Thursday 23 November 2017

Grim faces and low spirits as euro finance ministers meet


Donal O'Donovan , in Brussels

Eurozone finance ministers faced a battle on two fronts last night -- and both looked grim. Firstly, they need to come up with measures to tackle the debt crisis -- even as the crisis spins further out of control.

Secondly, they are being forced to confront a strident power grab from an increasingly assertive "euro elite", led by Germany, France and the European Commission.

Officially, Finance Minister Michael Noonan and other ministers met in Brussels for scheduled talks, where they had hoped to finalise details of an October 27 deal presented by euro leaders as a "comprehensive package" to contain the debt crisis.

According to the October deal, Greece will be sorted out once and for all -- with a second bailout and losses of 50 cent in the euro for banks that loaned the country money.

In tandem, the eurozone will create a financial firewall of at least €1 trillion, available to contain effects of that move.

Last night's talks were supposed to put flesh on those bare bones, but events in Rome and Athens had already raced ahead.

Even as ministers arrived for the session, Italian borrowing costs hit a level that proves beyond doubt that the eurozone's third biggest economy is on the brink of needing its own massive bailout.

Greece was putting in place a "national unity government" that will only sit long enough to sign the bailout before emergency elections.

It all meant ministers were meeting to discuss a deal that, to most eyes, has already failed.

There were grim faces in Brussels, and little prospect of success.

In fact, with hopes so low, rumours quickly spread that talks would have to be followed up with an emergency meeting on November 17.

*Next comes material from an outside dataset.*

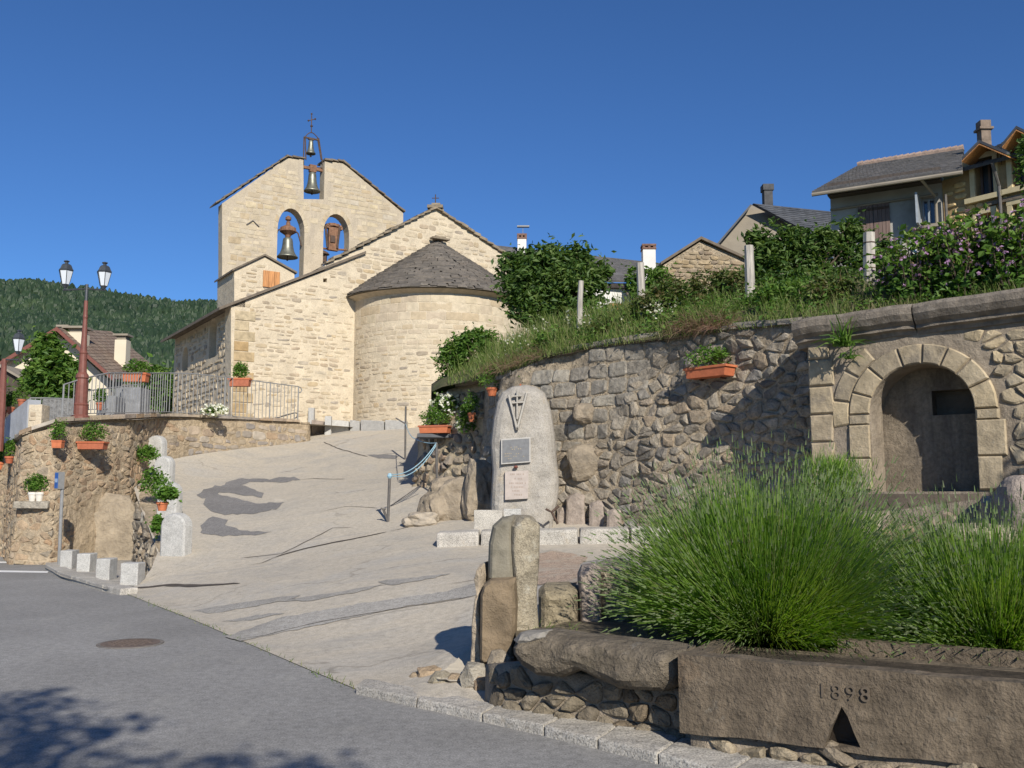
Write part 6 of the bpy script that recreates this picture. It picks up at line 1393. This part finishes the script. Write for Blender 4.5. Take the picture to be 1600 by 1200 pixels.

That rumour killed what little energy there was in Brussels, leaving little more to do than rehash the various alternatives for increasing the bailout fund, fret about Italy and hope that the interim regime in Athens can struggle on until elections are held.


If the substantive talks were on hold, there was plenty of room on the margins of the meeting to air concerns about the increasing assertiveness of a clique of a well co-ordinated, self-appointed voices at the European core.

It came after it emerged that an informal body called the Frankfurt Group was increasingly trying to co-ordinate the response to the debt crisis.

The new group includes the French and German heads of government, the presidents of the European Commission and European Council plus the heads of the European Central Bank and the IMF.

The group is undoubtedly filling a leadership vacuum -- and includes the ultimate paymasters for any big-money rescue deals, but it is causing major disquiet.

The group is understood to have met a number of times during last week's G20 and its hand is widely seen in forcing Italy to accept an EU/IMF mission, and even in forcing Greek politicians to form their new administration.

Finance ministers, particularly those outside the "Frankfurt" loop, are wondering just when the by-now familiar finger wagging from "Frankfurt" turned into shoving, and what, if anything, can be done to reign it in.